January 18, 2019

Winter Sleep

Yesterday, much-loved poet Mary Oliver died of lymphoma. She was 83. As NPR posted in its obituary, “Oliver won many awards for her poems, which often explore the link between nature and the spiritual world; she also won a legion of loyal readers who found solace and joy in her work.”

My Mary Oliver poetry collection.

I first learned of Oliver’s death through a comment that Beth posted on yesterday’s Spark and Spitfire post. My first thought was — seriously — “Now what do I do?” Like many of my beloveds and other women around my age, Mary Oliver was an eloquent companion who encouraged us to be, like her, “a bride married to amazement.” Now that she’s gone, will we still be able to be amazed?

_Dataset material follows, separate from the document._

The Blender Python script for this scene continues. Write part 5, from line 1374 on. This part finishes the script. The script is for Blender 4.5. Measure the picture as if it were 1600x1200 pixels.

From the one time I attended an Oliver reading.

In her honor, I am posting the first Oliver poem that hooked me — “Winter Sleep.” It is from an early collection, Twelve Moons, first published in 1979:

MARY OLIVER — always a family name for millions. Rest in winter sleep.

Goose Pond, Morning Walk, January 6, 2019

Please post your favorite Oliver poems or just the titles, and I will try to find and post the poems. Let us know why they mean so much to you. Thank you.

4 Comments

  • When my mother died, my friend, Lisa, sent me this Mary Oliver poem:

    A PRETTY SONG

    From the complications of loving you
    I think there is no end or return.
    No answer, no coming out of it.
    Which is the only way to love, isn’t it?

    This isn’t a play ground, this is
    earth, our heaven, for a while.
    Therefore I have given precedence
    to all my sudden, sullen, dark moods

    that hold you in the center of my world.
    And I say to my body: grow thinner still.
    And I say to my fingers, type me a pretty song.
    And I say to my heart: rave on.


    Rave on, beloveds.

  • Another favorite of mine. FYI — copying this into this platform will skew the spacing. The lines, as Oliver wrote them — are all center-spaced:

    HERON RISES FROM THE DARK, SUMMER POND

    So heavy
    is the long-necked, long-bodied heron,
    always it is a surprise
    when her smoke-colored wings

    open
    and she turns
    from the thick water,
    from the black sticks

    of the summer pond,
    and slowly
    rises into the air
    and is gone.

    Then, not for the first or the last time,
    I take the deep breath
    of happiness, and I think
    how unlikely it is

    that death is a hole in the ground,
    how improbable
    that ascension is not possible,
    though everything seems so inert, so nailed

    back into itself –
    the muskrat and his lumpy lodge,
    the turtle,
    the fallen gate.

    And especially it is wonderful
    that the summers are long
    and the ponds so dark and so many,
    and therefore it isn’t a miracle

    but the common thing,
    this decision,
    this trailing of the long legs in the water,
    this opening up of the heavy body

    into a new life: see how the sudden
    gray-blue sheets of her wings
    strive toward the wind: see how the clasp of nothing
    takes her in.

    (from What Do We Know)

  • Thank you for honoring Mary Oliver here. I have been so glad to see how many of my Facebook friends have honored her in their posts. I had no idea that we had a love of her poetry in common. She touched and will continue to touch a lot of lives with her words.

    I have many favorite poems, including the Heron which you posted above. The world Mary Oliver described in many of her poems is so similar to my beloved northern Wisconsin, that just reading them brings me the peace of that place. Her poems are a refuge for me from an often chaotic world. They are a tender respite in the midst of so much cruelty.

    She has also written innumerable oft quoted iconic lines, including: “Listen, are you breathing just a little and calling it a life?” from Have You Ever Tried to Enter the Long Branches; “Tell me, what is it you plan to do with your one wild and precious life?” from The Summer Day; and from When Death Comes, “When it’s over, I want to say: all my life I was a bride married to amazement. I was the bridegroom, taking the world into my arms.” and “I don’t want to end up simply having visited this world.”

    And finally these words, which she has now lived fully, from In Blackwater Woods: “To live in the world you must be able to do three things: to love what is mortal; to hold it against your bones knowing your own life depends on it; and, when the time comes to let it go, let it go.”

    • Thank you, dear Beth, for reading this post and taking some time to thoughtfully comment.

      I spent some time today randomly choosing an Oliver poetry volume and then randomly choosing a poem in that volume. Not one missed the amazement mark.